1. Consider Omitting the Symbol for Machine-Centric APIs: If your primary consumer is another machine or algorithm, consider providing the unit as a canonical string code ("celsius", "fahrenheit") and let the client application decide how to display it. This completely avoids the character issue.

json { "temperature": 25, "unit": "celsius" }

1. Document Your API: Clearly state in your API documentation that all responses are UTF-8 encoded and specify the expected format for units.

For API Consumers (Frontend and Mobile Developers)

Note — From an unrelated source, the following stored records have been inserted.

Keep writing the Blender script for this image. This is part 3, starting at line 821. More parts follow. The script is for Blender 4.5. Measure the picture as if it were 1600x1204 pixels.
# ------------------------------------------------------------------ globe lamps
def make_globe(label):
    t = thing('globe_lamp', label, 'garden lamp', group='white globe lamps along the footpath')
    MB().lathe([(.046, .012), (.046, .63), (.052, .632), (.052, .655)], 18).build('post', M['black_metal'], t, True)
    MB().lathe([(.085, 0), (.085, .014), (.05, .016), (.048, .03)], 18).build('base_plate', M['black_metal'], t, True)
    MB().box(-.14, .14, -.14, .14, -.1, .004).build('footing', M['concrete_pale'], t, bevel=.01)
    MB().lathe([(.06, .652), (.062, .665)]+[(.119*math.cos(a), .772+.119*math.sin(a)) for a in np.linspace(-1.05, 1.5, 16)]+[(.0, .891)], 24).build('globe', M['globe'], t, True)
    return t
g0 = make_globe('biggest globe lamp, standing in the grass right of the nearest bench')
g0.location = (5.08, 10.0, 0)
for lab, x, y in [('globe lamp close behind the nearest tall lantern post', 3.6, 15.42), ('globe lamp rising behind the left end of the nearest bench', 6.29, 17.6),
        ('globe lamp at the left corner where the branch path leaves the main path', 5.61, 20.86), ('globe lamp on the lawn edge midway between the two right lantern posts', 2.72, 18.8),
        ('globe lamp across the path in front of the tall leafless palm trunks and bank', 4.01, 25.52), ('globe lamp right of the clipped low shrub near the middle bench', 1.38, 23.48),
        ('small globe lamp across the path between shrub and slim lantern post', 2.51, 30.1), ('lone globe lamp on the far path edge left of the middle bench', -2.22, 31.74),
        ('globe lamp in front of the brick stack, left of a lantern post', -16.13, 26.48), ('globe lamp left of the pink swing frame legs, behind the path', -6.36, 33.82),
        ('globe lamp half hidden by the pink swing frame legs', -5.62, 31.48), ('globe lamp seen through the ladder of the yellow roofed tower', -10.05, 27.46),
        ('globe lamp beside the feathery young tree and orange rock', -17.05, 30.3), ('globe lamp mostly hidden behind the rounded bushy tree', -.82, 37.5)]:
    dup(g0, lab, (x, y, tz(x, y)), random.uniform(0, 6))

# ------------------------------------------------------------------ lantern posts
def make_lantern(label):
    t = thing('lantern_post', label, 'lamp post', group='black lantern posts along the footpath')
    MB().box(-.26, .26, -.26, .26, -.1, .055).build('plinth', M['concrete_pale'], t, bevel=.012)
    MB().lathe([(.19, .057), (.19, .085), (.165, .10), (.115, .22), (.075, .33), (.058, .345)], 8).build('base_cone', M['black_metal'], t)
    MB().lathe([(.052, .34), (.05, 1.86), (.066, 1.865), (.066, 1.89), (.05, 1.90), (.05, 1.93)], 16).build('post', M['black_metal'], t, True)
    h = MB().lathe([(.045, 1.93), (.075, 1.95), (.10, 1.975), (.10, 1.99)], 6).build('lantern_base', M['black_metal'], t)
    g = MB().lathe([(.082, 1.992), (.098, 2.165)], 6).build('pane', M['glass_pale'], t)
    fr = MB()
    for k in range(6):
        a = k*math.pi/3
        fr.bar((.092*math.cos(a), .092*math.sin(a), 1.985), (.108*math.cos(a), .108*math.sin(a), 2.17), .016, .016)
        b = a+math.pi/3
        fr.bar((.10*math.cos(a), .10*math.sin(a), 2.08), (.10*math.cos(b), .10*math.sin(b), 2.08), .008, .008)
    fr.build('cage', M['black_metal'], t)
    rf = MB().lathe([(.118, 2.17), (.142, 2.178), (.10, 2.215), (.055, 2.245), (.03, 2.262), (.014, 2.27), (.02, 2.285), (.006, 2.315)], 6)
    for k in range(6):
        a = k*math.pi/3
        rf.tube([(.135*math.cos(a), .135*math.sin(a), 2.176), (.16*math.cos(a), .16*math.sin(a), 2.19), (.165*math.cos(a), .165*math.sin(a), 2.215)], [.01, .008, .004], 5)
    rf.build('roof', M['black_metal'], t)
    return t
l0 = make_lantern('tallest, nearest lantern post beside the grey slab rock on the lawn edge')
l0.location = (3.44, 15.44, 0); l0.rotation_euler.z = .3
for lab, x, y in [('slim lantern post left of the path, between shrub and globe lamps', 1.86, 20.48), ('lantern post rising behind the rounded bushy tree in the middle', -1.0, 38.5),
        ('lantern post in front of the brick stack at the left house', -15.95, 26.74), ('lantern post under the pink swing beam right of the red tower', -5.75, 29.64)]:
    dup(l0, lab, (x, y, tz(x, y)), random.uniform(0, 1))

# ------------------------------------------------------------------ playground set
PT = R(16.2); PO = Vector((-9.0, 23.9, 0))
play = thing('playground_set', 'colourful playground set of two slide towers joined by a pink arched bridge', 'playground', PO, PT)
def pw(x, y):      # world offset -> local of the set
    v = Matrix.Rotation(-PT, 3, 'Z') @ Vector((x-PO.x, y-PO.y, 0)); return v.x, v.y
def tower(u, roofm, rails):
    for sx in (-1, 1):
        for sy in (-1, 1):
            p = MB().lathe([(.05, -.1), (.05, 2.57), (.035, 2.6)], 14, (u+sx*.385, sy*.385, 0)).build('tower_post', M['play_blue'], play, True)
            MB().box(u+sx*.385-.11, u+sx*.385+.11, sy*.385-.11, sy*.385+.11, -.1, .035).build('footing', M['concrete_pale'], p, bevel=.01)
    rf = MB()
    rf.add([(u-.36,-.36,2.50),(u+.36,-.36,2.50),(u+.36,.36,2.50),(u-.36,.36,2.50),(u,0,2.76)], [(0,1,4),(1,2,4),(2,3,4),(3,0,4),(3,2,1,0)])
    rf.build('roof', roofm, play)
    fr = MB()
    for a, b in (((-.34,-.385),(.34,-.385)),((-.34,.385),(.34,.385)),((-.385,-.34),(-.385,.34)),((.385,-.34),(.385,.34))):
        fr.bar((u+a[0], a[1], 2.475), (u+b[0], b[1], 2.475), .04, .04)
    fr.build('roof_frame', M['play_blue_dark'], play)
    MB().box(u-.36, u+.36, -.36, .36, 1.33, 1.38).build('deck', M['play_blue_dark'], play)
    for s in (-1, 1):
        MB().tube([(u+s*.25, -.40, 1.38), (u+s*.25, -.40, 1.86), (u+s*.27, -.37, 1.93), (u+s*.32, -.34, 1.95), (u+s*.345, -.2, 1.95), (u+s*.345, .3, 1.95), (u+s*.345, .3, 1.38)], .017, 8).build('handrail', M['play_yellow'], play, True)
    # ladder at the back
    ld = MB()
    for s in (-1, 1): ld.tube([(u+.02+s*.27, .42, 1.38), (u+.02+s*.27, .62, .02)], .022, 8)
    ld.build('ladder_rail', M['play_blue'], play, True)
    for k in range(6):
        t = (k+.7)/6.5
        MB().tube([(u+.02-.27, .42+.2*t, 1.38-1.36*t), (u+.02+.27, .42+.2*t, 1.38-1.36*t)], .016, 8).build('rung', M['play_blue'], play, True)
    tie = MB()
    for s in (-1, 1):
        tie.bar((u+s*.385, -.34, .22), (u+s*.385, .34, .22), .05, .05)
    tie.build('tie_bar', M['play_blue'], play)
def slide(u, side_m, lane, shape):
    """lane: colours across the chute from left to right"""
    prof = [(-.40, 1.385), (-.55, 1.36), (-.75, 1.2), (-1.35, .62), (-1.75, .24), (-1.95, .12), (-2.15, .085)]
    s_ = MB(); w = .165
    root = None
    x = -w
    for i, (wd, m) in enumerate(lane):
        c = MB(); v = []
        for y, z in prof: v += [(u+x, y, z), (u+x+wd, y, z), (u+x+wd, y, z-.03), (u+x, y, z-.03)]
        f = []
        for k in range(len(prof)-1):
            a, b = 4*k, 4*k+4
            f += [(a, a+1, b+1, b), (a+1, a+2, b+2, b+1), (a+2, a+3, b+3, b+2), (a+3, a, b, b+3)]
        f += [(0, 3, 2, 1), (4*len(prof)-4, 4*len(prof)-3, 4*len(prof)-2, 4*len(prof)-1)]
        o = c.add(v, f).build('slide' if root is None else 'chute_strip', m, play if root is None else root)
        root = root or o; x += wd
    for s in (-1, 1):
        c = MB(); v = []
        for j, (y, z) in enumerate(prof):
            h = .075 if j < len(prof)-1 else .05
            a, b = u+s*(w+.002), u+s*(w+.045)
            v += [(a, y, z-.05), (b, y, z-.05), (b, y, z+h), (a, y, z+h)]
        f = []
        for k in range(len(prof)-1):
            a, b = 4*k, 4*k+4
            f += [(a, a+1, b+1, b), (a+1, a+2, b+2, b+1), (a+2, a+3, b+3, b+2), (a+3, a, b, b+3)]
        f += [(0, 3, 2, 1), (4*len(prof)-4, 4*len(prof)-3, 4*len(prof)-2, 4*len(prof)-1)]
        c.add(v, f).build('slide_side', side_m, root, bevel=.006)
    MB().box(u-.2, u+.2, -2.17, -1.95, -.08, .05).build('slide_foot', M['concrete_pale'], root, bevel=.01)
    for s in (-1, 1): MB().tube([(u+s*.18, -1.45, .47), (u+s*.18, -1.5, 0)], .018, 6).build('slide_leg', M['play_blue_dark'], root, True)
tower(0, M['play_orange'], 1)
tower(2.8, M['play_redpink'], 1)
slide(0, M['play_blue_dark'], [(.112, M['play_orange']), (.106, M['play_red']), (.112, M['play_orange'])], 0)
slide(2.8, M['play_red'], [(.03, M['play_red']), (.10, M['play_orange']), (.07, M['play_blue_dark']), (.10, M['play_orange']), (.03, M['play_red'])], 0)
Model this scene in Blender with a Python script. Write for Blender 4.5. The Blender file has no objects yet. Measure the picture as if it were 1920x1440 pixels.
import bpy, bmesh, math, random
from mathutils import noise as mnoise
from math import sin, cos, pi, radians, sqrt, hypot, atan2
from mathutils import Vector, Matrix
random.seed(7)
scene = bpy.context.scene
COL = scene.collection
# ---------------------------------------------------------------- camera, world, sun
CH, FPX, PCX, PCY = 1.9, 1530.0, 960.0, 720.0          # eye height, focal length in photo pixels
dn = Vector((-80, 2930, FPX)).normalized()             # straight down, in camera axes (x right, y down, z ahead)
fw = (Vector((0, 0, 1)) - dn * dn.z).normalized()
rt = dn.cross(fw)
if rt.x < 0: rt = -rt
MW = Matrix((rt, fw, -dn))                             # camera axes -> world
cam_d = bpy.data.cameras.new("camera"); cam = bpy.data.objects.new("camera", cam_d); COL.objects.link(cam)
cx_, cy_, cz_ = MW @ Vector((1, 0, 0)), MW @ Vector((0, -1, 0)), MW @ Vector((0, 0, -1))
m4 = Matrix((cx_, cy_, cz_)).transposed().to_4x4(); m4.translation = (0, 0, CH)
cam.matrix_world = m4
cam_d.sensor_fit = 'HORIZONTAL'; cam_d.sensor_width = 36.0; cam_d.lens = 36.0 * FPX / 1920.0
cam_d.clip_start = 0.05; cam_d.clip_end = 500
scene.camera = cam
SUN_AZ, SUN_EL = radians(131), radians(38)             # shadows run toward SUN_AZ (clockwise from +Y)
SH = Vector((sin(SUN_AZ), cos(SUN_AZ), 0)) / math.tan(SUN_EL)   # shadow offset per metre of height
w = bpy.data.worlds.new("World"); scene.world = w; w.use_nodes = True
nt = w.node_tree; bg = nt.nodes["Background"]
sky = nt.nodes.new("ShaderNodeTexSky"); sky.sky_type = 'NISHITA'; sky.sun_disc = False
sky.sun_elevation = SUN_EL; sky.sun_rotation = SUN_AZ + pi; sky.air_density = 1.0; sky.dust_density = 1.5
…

1. Use a Robust JSON Pser: Never use regex or string-splitting to parse JSON. Use a well-established JSON parsing library that correctly handles Unicode and escape sequences.
2. Sanitize and Validate Input: When displaying data received from an API, be aware of the potential for encoding issues. If the data looks garbled, it may be a source encoding problem.
3. Normalize Data on Ingestion: When you receive data, you can choose to normalize it. For instance, you could write a function that converts any representation of a temperature unit ("°C", "\u00b0C", "C") into a single, internal canonical format within your application.

The humble degree symbol serves as a perfect microcosm of the challenges in modern software engineering. It reminds us that in a globalized digital ecosystem, attention to detail—to standards, to encoding, to precise communication—is what separates a fragile, error-prone system from a robust and reliable one. As we rely more on automated systems to interpret data and make decisions, especially in critical fields like climate science and global logistics, ensuring the fidelity of every single character in our data streams is not just good practice; it is a fundamental responsibility.